--- begin PROVIDED INFORMATION ---

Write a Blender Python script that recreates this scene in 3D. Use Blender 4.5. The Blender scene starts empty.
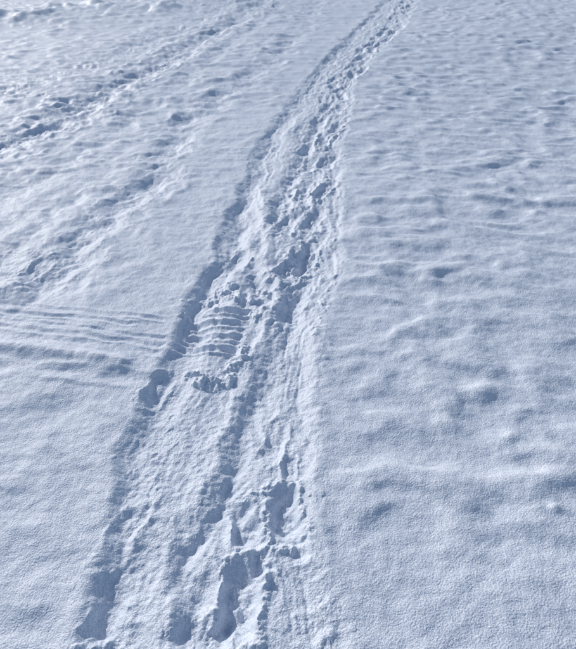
import bpy, math, numpy as np
from mathutils import Vector
rng=np.random.RandomState(7)
# ---------------------------------------------------------------- survey
H=1.6; F=585.0; PITCH=math.radians(36.4)
cp,sp=math.cos(PITCH),math.sin(PITCH)
def G(x,y):
    """ground position (metres) of a surveyed point"""
    u=(x-288)/F; v=(324.5-y)/F
    t=H/(sp-v*cp)
    return (t*u, t*(cp+v*sp))
# ---------------------------------------------------------------- noise
def hsh(ix,iy,seed):
    with np.errstate(over='ignore'):
        h=(ix.astype(np.int64)*374761393+iy.astype(np.int64)*668265263+seed*1442695041)&0xffffffff
        h=((h^(h>>13))*1274126177)&0xffffffff
        h=h^(h>>16)
        h=(h*2246822519)&0xffffffff
        h=h^(h>>15)
    return h.astype(np.float32)/np.float32(4294967296.0)
def gn(x,y,seed=0):
    ix=np.floor(x);iy=np.floor(y);fx=(x-ix).astype(np.float32);fy=(y-iy).astype(np.float32)
    ix=ix.astype(np.int64);iy=iy.astype(np.int64)
    ux=fx*fx*fx*(fx*(fx*6-15)+10);uy=fy*fy*fy*(fy*(fy*6-15)+10)
    def g(dx,dy):
        a=hsh(ix+dx,iy+dy,seed)*np.float32(6.2831853)
        return np.cos(a)*(fx-dx)+np.sin(a)*(fy-dy)
    a=g(0,0);b=g(1,0);c=g(0,1);d=g(1,1)
    return ((a+(b-a)*ux)*(1-uy)+(c+(d-c)*ux)*uy)*1.5
def fbm(x,y,seed,o=3,gain=.5):
    s=0;a=1
    for i in range(o):
        s=s+a*gn(x*2.03**i+i*17.3,y*2.03**i-i*9.1,seed+i*31); a*=gain
    return s
def worley(x,y,seed):
    ix=np.floor(x).astype(np.int64);iy=np.floor(y).astype(np.int64)
    best=np.full(x.shape,9.,np.float32);val=np.zeros(x.shape,np.float32)
    for dx in(-1,0,1):
        for dy in(-1,0,1):
            cx=ix+dx;cy=iy+dy
            px=cx+hsh(cx,cy,seed);py=cy+hsh(cx,cy,seed+5)
            d=(px-x)**2+(py-y)**2
            m=d<best
            best=np.where(m,d,best);val=np.where(m,hsh(cx,cy,seed+11),val)
    return np.sqrt(best),val
def ss(a,b,x):
    t=np.clip((x-a)/(b-a),0,1);return t*t*(3-2*t)
# ---------------------------------------------------------------- grid
ang=np.linspace(math.radians(69),math.radians(5.2),1300)
yd=H/np.tan(ang)
ypre=np.concatenate([[-1500,-600,-250,-100,-50,-25],np.linspace(-14,0.1,60),np.linspace(0.15,yd[0]-.01,40)])
ypost=yd[-1]+np.concatenate([np.cumsum(np.geomspace(.3,30,60)),[900,1400,2500]])
Yr=np.concatenate([ypre,yd,ypost])
sc=np.linspace(-.80,.80,1120)
ex=np.cumsum(np.geomspace(.003,.5,70))
ex=np.concatenate([ex,ex[-1]+np.array([1,3,8,20,60,200,600])])
S=np.concatenate([-.80-ex[::-1],sc,.80+ex])
wid=np.where(Yr>0,np.sqrt(Yr**2*.72+1.35),1.16)
wid=np.minimum(wid,12.5)
Yg,Sg=np.meshgrid(Yr,S,indexing='ij')
Xg=Sg*wid[:,None]
ny,nx=Yg.shape
X=Xg.ravel().astype(np.float64);Y=Yg.ravel().astype(np.float64)
N=X.size
Z=np.zeros(N)
# ---------------------------------------------------------------- trail edges
Lp=[(80,700),(88,649),(104,560),(124,470),(147,400),(180,325),(218,262),(240,200),(258,150),(292,100),(325,62),(362,22),(384,0)]
Rp=[(345,700),(335,649),(322,560),(314,480),(312,400),(322,320),(336,250),(338,190),(338,145),(349,112),(352,88),(376,55),(404,26),(416,0)]
def curve(pts,tail):
    w=np.array([G(*p) for p in pts]);w=np.vstack([[w[0,0]-.02,-3],w,tail])
    yy=np.linspace(-3,60,6300);xx=np.interp(yy,w[:,1],w[:,0])
    k=np.exp(-np.linspace(-2,2,31)**2);k/=k.sum()
    xs=np.convolve(np.pad(xx,15,'edge'),k,'valid')
    return lambda q:np.interp(q,yy,xs)
fL=curve(Lp,[(4.2,18),(9,30),(20,60)]);fR=curve(Rp,[(4.8,18),(9.7,30),(21,60)])
near=(np.abs(X)<40)&(Y>-10)&(Y<60)
# ---- broad ground
idx=np.where(near)[0];x=X[idx];y=Y[idx]
z=0.05*fbm(x*.22,y*.22,3,2)+0.012*fbm(x*.8,y*.9,9,2)
xL=fL(y);xR=fR(y)
wx=x+.045*fbm(x*3.2,y*3.2,21,3,.45)
sl=wx-xL; sr=xR-wx
inside=ss(-.06,.06,sl)*ss(-.06,.06,sr)
out=1-ss(-.12,.02,sl)*ss(-.12,.02,sr)
right=ss(.0,.25,-sr); left=ss(0,.15,-sl)
# ---- wind-worked dimples of the open field
ux_=x+.06*gn(x*2.6,y*2.6,40)+.012*gn(x*7,y*7,38);uy_=y+.05*gn(x*2.8,y*2.8,39)+.012*gn(x*7,y*7,37)+.12*x
a=gn(ux_*4.0,uy_*5.8,41); b=gn(ux_*8.2,uy_*11.5,42); c=gn(x*1.7,y*2.9,43); a2=gn(ux_*5.2+9.3,uy_*7.2+3.1,45)
near_soft=ss(.80,1.35,y)
amp=(.0058+.0115*near_soft*right+.0022*near_soft*left+.002*ss(3,7,y))
patch=.75+.5*ss(-.4,.4,gn(x*1.1,y*1.1,44))
dim=(a*.9+a2*.85+.60*b+.35*c)
dim=np.tanh(dim*1.1)*.9
dim=np.where(dim<0,dim*.7,dim*1.15)          # low pits stay shallow, pillows proud
z+=dim*amp*patch*(.25+.75*out)
rip=np.maximum(0,gn(ux_*4.2,uy_*9+1.0*gn(x*2,y*2,48),47)-.08)
z+=rip*.009*ss(1.2,3.0,y)*out*patch*(.5+.5*right)
for (px,py,rx,ry,hh) in [(484,396,.07,.05,.011),(553,512,.02,.018,.010),(398,264,.11,.05,.010),(470,250,.10,.05,.007),(510,300,.10,.05,.007),(430,330,.10,.05,.007),(60,410,.1,.06,-.008),(40,560,.08,.06,-.007),(20,620,.12,.05,-.010),(545,545,.12,.05,-.008),(500,470,.1,.05,-.006)]:
    cx,cy=G(px,py);z+=hh*np.exp(-((x-cx+.03*b)/rx)**2-((y-cy+.03*a)/ry)**2)
# granular softness
z+=.0024*fbm(x*16,y*20,50,2)*(1-.5*ss(4,9,y))
g=y<7
zz=np.zeros_like(z)
zz[g]=.0005*gn(x[g]*60,y[g]*60,55)+.0006*gn(x[g]*150,y[g]*150,56)+.0005*gn(x[g]*300,y[g]*300,57)
z+=zz
z_field=z.copy()
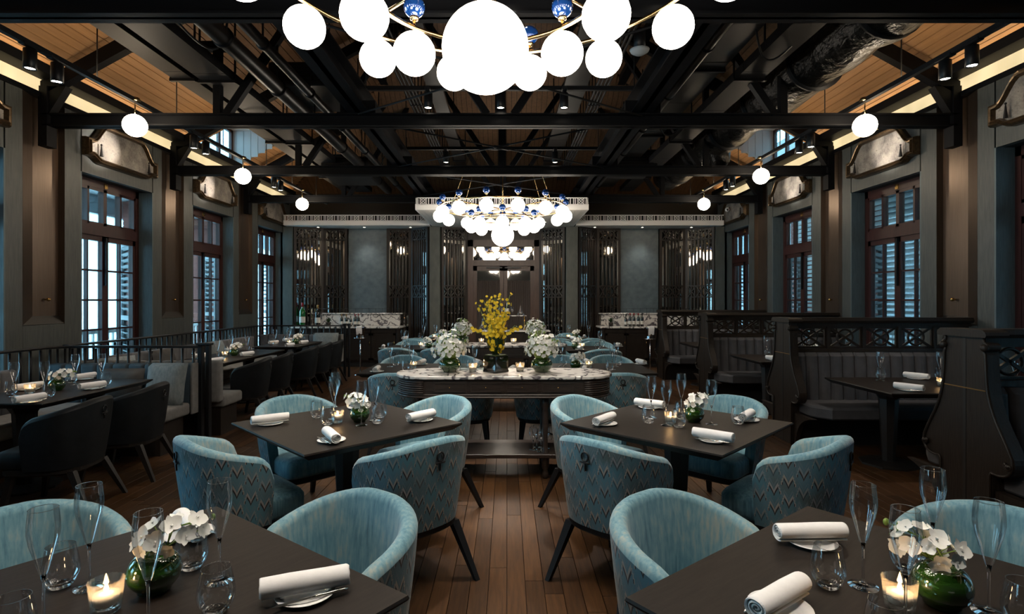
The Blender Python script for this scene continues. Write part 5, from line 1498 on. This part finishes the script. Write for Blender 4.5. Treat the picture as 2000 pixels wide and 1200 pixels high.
rail_table(9.45,10.80,'third rail table','dark rectangular table nearest the bar among rail-side banquettes'.replace('nearest','closest to').replace('closest to the','by the'),(9.75,10.4),43,(.08,9.9),(.12,10.1),(8.95,9.65,10.32))

# ================================================================== BOOTHS
PX0, PX1 = 3.06, XR-.02
def bez(p0, p1, p2, p3, n=8):
    out = []
    for i in range(n+1):
        t = i/n; out.append(tuple((1-t)**3*a+3*(1-t)**2*t*b+3*(1-t)*t*t*c+t**3*d for a, b, c, d in zip(p0,p1,p2,p3)))
    return out
def half_profile():
    # (half depth, height) from foot to cap
    pts = [(.21,0),(.21,.44)]
    pts += bez((.22,.46),(.34,.44),(.38,.50),(.36,.58))          # scroll lobe over the seat
    pts += bez((.35,.60),(.30,.72),(.20,.82),(.185,1.02))[1:]
    pts += [(.175,1.20),(.165,1.22)]
    pts += bez((.165,1.22),(.20,1.23),(.20,1.27),(.165,1.28),6)[1:]
    pts += [(.165,1.31)]
    return pts
def booth_lattice(w, h):
    m = MB(); t = .022; y = 0
    m.box(-w/2,w/2,-.012,.012,0,.022).box(-w/2,w/2,-.012,.012,h-.022,h).box(-w/2,-w/2+.02,-.012,.012,0,h).box(w/2-.02,w/2,-.012,.012,0,h)
    m.bar((-w/2,0,.0),(w/2,0,h),t,.02,(0,1,0)).bar((-w/2,0,h),(w/2,0,0),t,.02,(0,1,0))
    rr = min(w,h)*.36
    m.tube([(rr*math.cos(q*PI/10),0,h/2+rr*math.sin(q*PI/10)) for q in range(20)],.012,6,True)
    return m.mesh('lattice','oak_dark')
LAT = booth_lattice(.37,.24)
def booth(y, label, faces=(1,1)):
    r = thing('booth_partition', label, 'booth bench', (0,y,0), 0, 'dark oak booth benches')
    hp = half_profile(); prof = [(a,b) for a, b in hp]+[(-a,b) for a, b in reversed(hp)]
    for sgn in (0,):
        ob('end_panel', MB().prism(prof, PX0, PX0+.075, 'x'), r, mat='oak_dark')
    ins = [(a*.82 if b < .4 else a-.045, b) for a, b in hp]
    ob('edge_moulding', MB().tube([(PX0-.004,a-.012,b) for a, b in hp],.010,6).tube([(PX0-.004,-a+.012,b) for a, b in hp],.010,6), r, mat='oak_dark')
    ob('centre_groove', MB().box(PX0-.002,PX0+.001,-.012,.012,0,1.30), r, mat='dark_sill')
    ob('brass_line', MB().box(PX0-.006,PX0,-.165,.165,.965,.972), r, mat='capsule_gold')
    for sgn in (-1,1):
        sp = [(PX0-.012, sgn*(.335-.028*t*math.cos(t*7)), .535+.028*t*math.sin(t*7)) for t in [1-i/16 for i in range(15)]]
        ob('scroll', MB().tube(sp,.010,6).sphere(.018,(PX0-.012,sgn*.335,.535),10,8), r, mat='oak_dark')
        ob('scroll', MB().sphere(.026,(PX0-.008,sgn*.165,1.245),12,8), r, mat='oak_dark')
    ob('cap_rail', MB().prism([(-.19,1.31),(.19,1.31),(.20,1.325),(.19,1.345),(.17,1.36),(-.17,1.36),(-.19,1.345),(-.20,1.325)], PX0-.03, PX0+.12, 'x').prism([(-.06,1.30),(.06,1.30),(.075,1.325),(.06,1.36),(-.06,1.36),(-.075,1.325)], PX0+.10, PX1, 'x'), r, mat='oak_dark')
    ob('spine', MB().box(PX0+.07,PX1,-.05,.05,0,.99).box(PX0+.07,PX1,-.06,.06,.985,1.02).box(PX0+.07,PX1,-.03,.03,1.26,1.30), r, mat='oak_dark')
    n = 5; w = (PX1-PX0-.10)/n
    for k in range(n):
        ob('lattice', LAT, r, loc=(PX0+.10+w*(k+.5),0,1.02))
        ob('lattice_post', MB().box(PX0+.085+w*k,PX0+.115+w*k,-.03,.03,1.02,1.27), r, mat='oak_dark')
    for sgn in (-1,1):
        nc = 15; st = (PX1-PX0-.09)/nc
        for k in range(nc):
            a = PX0+.08+k*st; b = a+st; ya, yb_ = sgn*.05, sgn*.12
            rings = []
            for i in range(7):
                t = i/6; bulge = math.sin(PI*t)**.5*.035
                rings.append([(a+.002+(st-.004)*t, sgn*(.05), .42),(a+.002+(st-.004)*t, sgn*(.115+bulge), .42),(a+.002+(st-.004)*t, sgn*(.085+bulge), .94),(a+.002+(st-.004)*t, sgn*(.06+bulge*.5), .975),(a+.002+(st-.004)*t, sgn*.05, .98)])
            ob('back_channel', MB().loft(rings, True, False), r, mat='velvet_booth')
        # seat: clipped corner at the aisle
        y0, y1 = sgn*.12, sgn*.60
        def pl(i): return [(PX0+.078+i,y0),(PX0+.078+i,sgn*(.42)),(PX0+.20+i,sgn*(.60-i)),(PX1,sgn*(.60-i)),(PX1,y0)]
        ob('seat_cushion', MB().loft([[(x,yy,z) for x, yy in pl(i)] for i, z in ((.012,.345),(0,.36),(0,.445),(.012,.462),(.03,.468))]), r, mat='velvet_booth')
        br = [(sgn*.10,0),(sgn*.24,0)]+bez((sgn*.24,0),(sgn*.24,.20),(sgn*.34,.30),(sgn*.56,.345),8)[1:]+[(sgn*.10,.345)]
        ob('seat_bracket', MB().prism(br, PX0+.02, PX0+.07, 'x').prism(br, 4.3, 4.36, 'x'), r, mat='oak_dark')
        ob('kick_board', MB().box(PX0+.07,PX1,*sorted((sgn*.12,sgn*.22)),0,.345), r, mat='table_under')
    return r
BY = [3.68+BAY*k for k in range(4)]
for y, lb in zip(BY, ('oak booth bench with scrolled end closest to the camera','oak booth bench with scrolled end second along the booth row','oak booth bench with scrolled end third along the booth row','oak booth bench with scrolled end standing before the bar')):
    booth(y, lb)
def booth_table(y0, y1, tname, tlabel, seed, full=True):
    x0, x1 = 3.30, 4.75; cx, cy = (x0+x1)/2, (y0+y1)/2
    r = table(cx, cy, x1-x0, y1-y0, 0, tlabel)
    for yy, ny, fr in ((y1,1,'far'),(y0,-1,'near')):
        for x, w in ((x0+.55,'aisle'),(x0+1.15,'window')):
            place(x, yy, (0,ny), '%s %s seat' % (fr,w), tname, glass=(.32,.12,.40,.06), plate_in=.14, ang=R.uniform(-.6,.2)+.9)
    VOTIVE.put((cx+.02,cy-.1,TZ),0,'lit votive candle on '+tname)
    posy(cx+.22,cy,TZ,'white orchid posy in green bowl on '+tname,seed)
booth_table(4.72,5.72,'first booth table','dark booth table between the two closest oak benches',51)
booth_table(7.15,8.15,'second booth table','dark booth table between the second and third oak benches',52)
booth_table(9.58,10.58,'third booth table','dark booth table between the third oak bench and the bar',53)
# security camera by the booth-side canopy end
o = thing('security_camera', 'small white security camera on the wall beside booth-side canopy', 'camera', (5.02,12.6,3.62))
ob('housing', MB().sphere(.05,(0,-.06,0),14,10), o, mat='white_paint'); ob('bracket', MB().tube([(0,-.05,.02),(.05,.0,.06),(.13,.0,.06)],.012,8), o, mat='white_paint'); ob('lens', MB().sphere(.022,(-.01,-.10,-.01),10,8), o, mat='fixture_black')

--- end PROVIDED INFORMATION ---

_YOUR OBJECTIVE_
Output the section opening with the line that has "The Blender Python" and closing with the line that has "rail_table(9.45,10.80,'third rail table','dark". Keep both end lines and leave out the rest.

_COMPLETE ANSWER_
The Blender Python script for this scene continues. Write part 5, from line 1498 on. This part finishes the script. Write for Blender 4.5. Treat the picture as 2000 pixels wide and 1200 pixels high.
rail_table(9.45,10.80,'third rail table','dark rectangular table nearest the bar among rail-side banquettes'.replace('nearest','closest to').replace('closest to the','by the'),(9.75,10.4),43,(.08,9.9),(.12,10.1),(8.95,9.65,10.32))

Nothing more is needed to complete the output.